SDN, with its ability to efficiently reconfigure the network, is a disruptive approach that requires security vendors to step up with innovative solutions to remain relevant. We find significant potential in companies such as Cyphort, Exabeam, Fortscale, LightCyber, TaaSera, vArmour, Vectra, and zScaler that offer many of the characteristics of successful SDN-oriented security companies:

Adapt with changes in the network infrastructure. Static, monolithic products will have to become agile and flexible. For instance, IPS's cannot expect to be on every data path and placing an IPS inside every virtual server makes little sense. Many of the content inspection security capabilities, such as IPS and DLP, will have to become software defined themselves to deliver benefits to the business. 

Empower analytical detection capabilities. It will become increasingly difficult for security teams to detect the presence of attacks as resources are automatically provisioned, upgraded, put in motion, and expired. While organizations understand that security cannot block every attack, they do need more help detecting attacks living within their networks. We feel that there is room to grow for analytical and behavioral approaches that can be customized to detect faults within complex networks.

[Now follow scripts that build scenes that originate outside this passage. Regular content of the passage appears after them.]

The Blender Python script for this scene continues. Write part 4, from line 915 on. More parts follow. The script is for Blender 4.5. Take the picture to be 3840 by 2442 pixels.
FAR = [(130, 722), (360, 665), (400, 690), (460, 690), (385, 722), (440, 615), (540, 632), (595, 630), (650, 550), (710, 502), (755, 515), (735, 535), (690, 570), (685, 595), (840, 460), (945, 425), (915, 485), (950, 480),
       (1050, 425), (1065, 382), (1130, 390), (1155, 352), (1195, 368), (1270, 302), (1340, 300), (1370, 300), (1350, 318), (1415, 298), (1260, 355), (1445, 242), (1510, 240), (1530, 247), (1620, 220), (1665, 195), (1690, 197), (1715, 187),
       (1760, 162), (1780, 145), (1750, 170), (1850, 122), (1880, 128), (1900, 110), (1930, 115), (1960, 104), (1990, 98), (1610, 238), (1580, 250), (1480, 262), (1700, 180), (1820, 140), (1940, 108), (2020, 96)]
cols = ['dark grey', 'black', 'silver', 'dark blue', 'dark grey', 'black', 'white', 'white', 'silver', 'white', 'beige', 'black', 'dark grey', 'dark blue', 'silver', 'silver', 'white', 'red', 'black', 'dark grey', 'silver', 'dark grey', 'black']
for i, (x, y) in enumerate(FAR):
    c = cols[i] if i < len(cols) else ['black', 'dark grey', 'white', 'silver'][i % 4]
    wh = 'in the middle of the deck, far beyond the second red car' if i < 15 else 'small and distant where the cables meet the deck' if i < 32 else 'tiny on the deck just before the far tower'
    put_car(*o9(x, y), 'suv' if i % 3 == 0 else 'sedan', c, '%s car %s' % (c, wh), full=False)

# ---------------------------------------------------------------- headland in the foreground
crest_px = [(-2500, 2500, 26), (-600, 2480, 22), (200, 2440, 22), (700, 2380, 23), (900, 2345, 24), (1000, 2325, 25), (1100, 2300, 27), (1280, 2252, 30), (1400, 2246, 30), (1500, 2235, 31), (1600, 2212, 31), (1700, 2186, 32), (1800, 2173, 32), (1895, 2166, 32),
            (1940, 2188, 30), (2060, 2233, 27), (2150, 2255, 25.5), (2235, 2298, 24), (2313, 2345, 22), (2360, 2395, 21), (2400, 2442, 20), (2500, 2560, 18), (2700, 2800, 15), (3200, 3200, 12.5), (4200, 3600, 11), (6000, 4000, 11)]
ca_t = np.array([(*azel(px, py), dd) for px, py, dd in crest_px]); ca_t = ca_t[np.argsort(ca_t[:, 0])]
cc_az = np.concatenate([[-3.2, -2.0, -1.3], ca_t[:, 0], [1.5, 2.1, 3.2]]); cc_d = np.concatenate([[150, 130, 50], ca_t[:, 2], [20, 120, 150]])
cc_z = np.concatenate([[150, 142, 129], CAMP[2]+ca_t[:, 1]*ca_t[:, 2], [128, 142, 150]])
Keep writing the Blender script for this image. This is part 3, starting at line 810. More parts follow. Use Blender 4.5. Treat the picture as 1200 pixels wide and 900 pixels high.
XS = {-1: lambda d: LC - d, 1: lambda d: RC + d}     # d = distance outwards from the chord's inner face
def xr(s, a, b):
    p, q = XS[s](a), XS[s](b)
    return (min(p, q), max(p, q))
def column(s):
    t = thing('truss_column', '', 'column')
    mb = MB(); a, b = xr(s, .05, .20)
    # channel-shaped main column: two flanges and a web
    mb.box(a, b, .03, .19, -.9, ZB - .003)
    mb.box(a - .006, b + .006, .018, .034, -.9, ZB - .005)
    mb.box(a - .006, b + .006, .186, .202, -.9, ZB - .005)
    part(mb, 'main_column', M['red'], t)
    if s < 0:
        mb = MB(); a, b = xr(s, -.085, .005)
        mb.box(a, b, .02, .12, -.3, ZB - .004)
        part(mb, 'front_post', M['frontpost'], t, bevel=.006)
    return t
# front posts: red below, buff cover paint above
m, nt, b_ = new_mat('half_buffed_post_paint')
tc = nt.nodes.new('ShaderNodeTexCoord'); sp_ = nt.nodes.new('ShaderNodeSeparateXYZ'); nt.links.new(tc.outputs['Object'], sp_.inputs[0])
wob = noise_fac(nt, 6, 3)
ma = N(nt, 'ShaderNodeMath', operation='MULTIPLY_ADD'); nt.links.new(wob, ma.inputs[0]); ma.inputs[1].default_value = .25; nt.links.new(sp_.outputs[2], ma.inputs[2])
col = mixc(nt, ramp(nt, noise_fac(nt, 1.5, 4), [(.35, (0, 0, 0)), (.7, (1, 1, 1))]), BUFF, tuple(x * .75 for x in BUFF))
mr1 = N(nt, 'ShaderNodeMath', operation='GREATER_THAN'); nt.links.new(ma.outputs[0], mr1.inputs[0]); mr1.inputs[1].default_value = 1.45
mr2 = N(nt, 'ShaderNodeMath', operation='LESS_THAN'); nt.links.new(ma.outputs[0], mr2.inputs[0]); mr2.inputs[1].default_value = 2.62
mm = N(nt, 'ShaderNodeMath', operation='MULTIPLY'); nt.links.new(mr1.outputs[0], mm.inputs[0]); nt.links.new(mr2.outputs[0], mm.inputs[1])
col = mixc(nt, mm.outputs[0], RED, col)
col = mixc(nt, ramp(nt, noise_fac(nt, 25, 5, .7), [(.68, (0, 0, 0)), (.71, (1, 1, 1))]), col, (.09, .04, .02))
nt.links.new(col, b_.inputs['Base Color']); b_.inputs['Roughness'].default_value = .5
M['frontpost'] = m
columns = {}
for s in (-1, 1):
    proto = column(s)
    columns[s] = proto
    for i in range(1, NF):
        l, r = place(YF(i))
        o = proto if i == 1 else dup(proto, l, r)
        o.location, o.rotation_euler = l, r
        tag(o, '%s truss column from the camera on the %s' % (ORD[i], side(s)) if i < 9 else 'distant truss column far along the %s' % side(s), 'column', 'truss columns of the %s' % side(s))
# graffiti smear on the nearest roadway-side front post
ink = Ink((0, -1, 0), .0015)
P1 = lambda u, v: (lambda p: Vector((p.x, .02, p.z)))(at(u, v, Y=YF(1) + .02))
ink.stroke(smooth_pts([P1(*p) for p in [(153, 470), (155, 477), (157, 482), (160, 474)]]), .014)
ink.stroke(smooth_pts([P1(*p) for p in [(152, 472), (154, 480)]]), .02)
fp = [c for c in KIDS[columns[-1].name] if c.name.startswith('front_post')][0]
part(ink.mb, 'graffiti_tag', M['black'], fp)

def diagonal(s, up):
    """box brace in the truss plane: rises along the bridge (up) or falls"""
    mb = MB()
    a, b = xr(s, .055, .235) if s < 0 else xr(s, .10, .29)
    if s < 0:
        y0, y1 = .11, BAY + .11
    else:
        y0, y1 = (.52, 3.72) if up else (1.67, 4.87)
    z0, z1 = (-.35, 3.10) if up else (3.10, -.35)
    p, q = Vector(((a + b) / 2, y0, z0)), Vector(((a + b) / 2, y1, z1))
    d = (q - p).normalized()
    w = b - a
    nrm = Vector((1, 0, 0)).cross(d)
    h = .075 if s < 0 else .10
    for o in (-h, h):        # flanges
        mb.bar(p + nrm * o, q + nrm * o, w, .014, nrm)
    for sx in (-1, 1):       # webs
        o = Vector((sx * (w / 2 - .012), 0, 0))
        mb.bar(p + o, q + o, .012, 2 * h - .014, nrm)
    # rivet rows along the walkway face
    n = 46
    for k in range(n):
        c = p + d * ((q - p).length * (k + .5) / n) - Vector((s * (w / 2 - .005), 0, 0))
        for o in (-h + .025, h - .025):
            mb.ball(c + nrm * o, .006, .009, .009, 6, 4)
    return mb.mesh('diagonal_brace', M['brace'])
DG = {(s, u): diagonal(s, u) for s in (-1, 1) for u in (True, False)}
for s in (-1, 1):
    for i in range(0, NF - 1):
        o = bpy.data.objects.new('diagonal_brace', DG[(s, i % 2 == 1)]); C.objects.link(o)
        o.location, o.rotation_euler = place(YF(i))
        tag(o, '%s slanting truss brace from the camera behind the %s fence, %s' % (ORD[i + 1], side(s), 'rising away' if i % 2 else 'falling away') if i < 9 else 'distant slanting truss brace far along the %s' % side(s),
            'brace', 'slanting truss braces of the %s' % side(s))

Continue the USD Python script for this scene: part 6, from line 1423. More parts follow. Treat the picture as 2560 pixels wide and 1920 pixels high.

Accelerate incident response and incident remediation. Just as SDN offers the capability to adapt to business performance demands, so too should SDN adapt to security incident demands. Security seems to be one of the few industries that is excused when its products fail - organizations will seek out vendors that make headway automating incidence response and remediation for attacks that evade security.

Challenges

In many ways SDN is the antithesis of traditional security concepts. The SDN approach of virtualizing control planes and data planes for a flexible network that can adapt at the speed of business presents problems for security vendors schooled in rigid controls and content inspections.

One large challenge is aligning security with the adaptive nature of SDN. Software defined networks promise to dynamically shift resources to meet business demands, even if those resources lie off premise in the cloud. Security needs to adapt with shifting applications and network resources to ensure acceptable coverage, prevention, detection, and remediation capabilities.  

While security prefers to inspect all content and log everything for subsequent investigations, this comes at the price of performance degradation if done inline. That is why most IPS and data collectors hang off switch SPAN ports, but forcing traffic routes through security devices becomes much more challenging with SDN. Placing security devices everywhere is just not practical for organizations committed to an SDN infrastructure.

Finally there is the challenge of access controls and blocking risky applications, connections, and users. A Software Defined Network needs to react to a dynamic business environment, effectively responding to spikes in service demands without destabilizing the network. There simply is not going to be much opportunity in most verticals for security teams to insert themselves into these processes.

The Security Driven Network concept, defined as security policies inhibiting evolution to business-enhancing Software Defined Networking, is a dog that will not hunt for most organizations.

Get in the minds of IT

Some of the security challenges in an SDN world revolve around the hesitancy to deploy new security technologies. IT can be risk averse when it comes to evaluating new architectures, especially when it comes to security with concerns about effectiveness, loss of control, costs, and the job continuation program if new technologies fail. It is incumbent on SDN-oriented security vendors to educate corporate decision makers so they can act without resorting to old ineffective bromides or the lack of compliance history as excuses to not change, and to help justify budget line items for SDN security proof-of-concept projects.

The industry does not understand what it means to operate a compliant software defined network. We feel it is the vendors that must interpret compliance standards for SDN, and in some cases form best practice standards to help guide early adopters.

We believe that security mechanisms in physical networks have generally proven to be ineffective against attacks and imagine the problem will worsen in software defined networks. This presents an opportunity for new vendors with new security approaches to take off, with budget allocations coming at the expense of traditional technologies.